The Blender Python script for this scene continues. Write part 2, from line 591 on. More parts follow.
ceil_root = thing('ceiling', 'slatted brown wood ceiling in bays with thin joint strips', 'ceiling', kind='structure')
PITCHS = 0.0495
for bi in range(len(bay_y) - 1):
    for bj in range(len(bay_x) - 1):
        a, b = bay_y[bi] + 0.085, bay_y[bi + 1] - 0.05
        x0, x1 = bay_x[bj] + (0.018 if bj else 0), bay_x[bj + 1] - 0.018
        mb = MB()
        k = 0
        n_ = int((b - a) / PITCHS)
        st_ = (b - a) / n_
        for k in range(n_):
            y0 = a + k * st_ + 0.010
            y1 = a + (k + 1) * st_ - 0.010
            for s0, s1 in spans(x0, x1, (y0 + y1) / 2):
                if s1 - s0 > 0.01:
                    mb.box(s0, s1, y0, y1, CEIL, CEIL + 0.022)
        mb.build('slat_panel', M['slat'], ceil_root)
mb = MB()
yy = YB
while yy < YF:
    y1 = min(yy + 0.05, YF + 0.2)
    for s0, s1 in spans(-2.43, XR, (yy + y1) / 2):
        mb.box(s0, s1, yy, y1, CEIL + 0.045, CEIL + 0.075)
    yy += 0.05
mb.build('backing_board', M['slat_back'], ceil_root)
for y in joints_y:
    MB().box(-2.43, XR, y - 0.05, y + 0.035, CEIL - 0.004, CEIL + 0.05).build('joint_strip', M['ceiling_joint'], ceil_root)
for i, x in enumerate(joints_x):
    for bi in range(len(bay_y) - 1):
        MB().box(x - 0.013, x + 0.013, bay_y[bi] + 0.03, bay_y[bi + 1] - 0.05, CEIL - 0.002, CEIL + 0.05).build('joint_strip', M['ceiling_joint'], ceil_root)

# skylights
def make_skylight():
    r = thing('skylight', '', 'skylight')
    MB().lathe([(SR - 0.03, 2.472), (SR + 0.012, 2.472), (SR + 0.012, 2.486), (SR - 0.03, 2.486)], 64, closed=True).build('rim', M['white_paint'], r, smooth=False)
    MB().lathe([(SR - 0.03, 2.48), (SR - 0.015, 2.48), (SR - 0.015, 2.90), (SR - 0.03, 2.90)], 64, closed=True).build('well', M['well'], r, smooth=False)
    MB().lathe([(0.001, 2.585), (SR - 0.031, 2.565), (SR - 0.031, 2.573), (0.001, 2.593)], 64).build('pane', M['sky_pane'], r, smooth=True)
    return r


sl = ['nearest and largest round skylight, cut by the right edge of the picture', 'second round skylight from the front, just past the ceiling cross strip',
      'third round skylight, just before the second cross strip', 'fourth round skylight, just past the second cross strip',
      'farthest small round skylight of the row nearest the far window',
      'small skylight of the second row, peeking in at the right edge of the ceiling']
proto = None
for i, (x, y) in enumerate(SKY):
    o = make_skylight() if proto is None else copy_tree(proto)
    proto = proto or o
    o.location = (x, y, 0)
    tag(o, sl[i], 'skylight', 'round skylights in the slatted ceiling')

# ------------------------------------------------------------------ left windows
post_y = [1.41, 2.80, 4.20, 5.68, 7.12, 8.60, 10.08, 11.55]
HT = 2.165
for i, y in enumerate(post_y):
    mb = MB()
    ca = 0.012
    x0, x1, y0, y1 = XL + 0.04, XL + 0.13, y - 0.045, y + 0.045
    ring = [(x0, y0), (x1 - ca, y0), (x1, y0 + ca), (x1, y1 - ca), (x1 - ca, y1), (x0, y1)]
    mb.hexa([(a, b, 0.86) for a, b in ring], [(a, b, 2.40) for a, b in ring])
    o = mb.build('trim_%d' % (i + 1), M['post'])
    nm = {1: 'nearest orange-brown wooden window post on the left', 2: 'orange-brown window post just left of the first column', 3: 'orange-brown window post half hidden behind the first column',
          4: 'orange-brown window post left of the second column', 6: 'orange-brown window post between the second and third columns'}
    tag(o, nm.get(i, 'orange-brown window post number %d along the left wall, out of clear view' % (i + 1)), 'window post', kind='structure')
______
Extract the data exactly as given.

The Blender Python script for this scene continues. Write part 2, from line 591 on. More parts follow.
ceil_root = thing('ceiling', 'slatted brown wood ceiling in bays with thin joint strips', 'ceiling', kind='structure')
PITCHS = 0.0495
for bi in range(len(bay_y) - 1):
    for bj in range(len(bay_x) - 1):
        a, b = bay_y[bi] + 0.085, bay_y[bi + 1] - 0.05
        x0, x1 = bay_x[bj] + (0.018 if bj else 0), bay_x[bj + 1] - 0.018
        mb = MB()
        k = 0
        n_ = int((b - a) / PITCHS)
        st_ = (b - a) / n_
        for k in range(n_):
            y0 = a + k * st_ + 0.010
            y1 = a + (k + 1) * st_ - 0.010
            for s0, s1 in spans(x0, x1, (y0 + y1) / 2):
                if s1 - s0 > 0.01:
                    mb.box(s0, s1, y0, y1, CEIL, CEIL + 0.022)
        mb.build('slat_panel', M['slat'], ceil_root)
mb = MB()
yy = YB
while yy < YF:
    y1 = min(yy + 0.05, YF + 0.2)
    for s0, s1 in spans(-2.43, XR, (yy + y1) / 2):
        mb.box(s0, s1, yy, y1, CEIL + 0.045, CEIL + 0.075)
    yy += 0.05
mb.build('backing_board', M['slat_back'], ceil_root)
for y in joints_y:
    MB().box(-2.43, XR, y - 0.05, y + 0.035, CEIL - 0.004, CEIL + 0.05).build('joint_strip', M['ceiling_joint'], ceil_root)
for i, x in enumerate(joints_x):
    for bi in range(len(bay_y) - 1):
        MB().box(x - 0.013, x + 0.013, bay_y[bi] + 0.03, bay_y[bi + 1] - 0.05, CEIL - 0.002, CEIL + 0.05).build('joint_strip', M['ceiling_joint'], ceil_root)

# skylights
def make_skylight():
    r = thing('skylight', '', 'skylight')
    MB().lathe([(SR - 0.03, 2.472), (SR + 0.012, 2.472), (SR + 0.012, 2.486), (SR - 0.03, 2.486)], 64, closed=True).build('rim', M['white_paint'], r, smooth=False)
    MB().lathe([(SR - 0.03, 2.48), (SR - 0.015, 2.48), (SR - 0.015, 2.90), (SR - 0.03, 2.90)], 64, closed=True).build('well', M['well'], r, smooth=False)
    MB().lathe([(0.001, 2.585), (SR - 0.031, 2.565), (SR - 0.031, 2.573), (0.001, 2.593)], 64).build('pane', M['sky_pane'], r, smooth=True)
    return r


sl = ['nearest and largest round skylight, cut by the right edge of the picture', 'second round skylight from the front, just past the ceiling cross strip',
      'third round skylight, just before the second cross strip', 'fourth round skylight, just past the second cross strip',
      'farthest small round skylight of the row nearest the far window',
      'small skylight of the second row, peeking in at the right edge of the ceiling']
proto = None
for i, (x, y) in enumerate(SKY):
    o = make_skylight() if proto is None else copy_tree(proto)
    proto = proto or o
    o.location = (x, y, 0)
    tag(o, sl[i], 'skylight', 'round skylights in the slatted ceiling')

# ------------------------------------------------------------------ left windows
post_y = [1.41, 2.80, 4.20, 5.68, 7.12, 8.60, 10.08, 11.55]
HT = 2.165
for i, y in enumerate(post_y):
    mb = MB()
    ca = 0.012
    x0, x1, y0, y1 = XL + 0.04, XL + 0.13, y - 0.045, y + 0.045
    ring = [(x0, y0), (x1 - ca, y0), (x1, y0 + ca), (x1, y1 - ca), (x1 - ca, y1), (x0, y1)]
    mb.hexa([(a, b, 0.86) for a, b in ring], [(a, b, 2.40) for a, b in ring])
    o = mb.build('trim_%d' % (i + 1), M['post'])
    nm = {1: 'nearest orange-brown wooden window post on the left', 2: 'orange-brown window post just left of the first column', 3: 'orange-brown window post half hidden behind the first column',
          4: 'orange-brown window post left of the second column', 6: 'orange-brown window post between the second and third columns'}
    tag(o, nm.get(i, 'orange-brown window post number %d along the left wall, out of clear view' % (i + 1)), 'window post', kind='structure')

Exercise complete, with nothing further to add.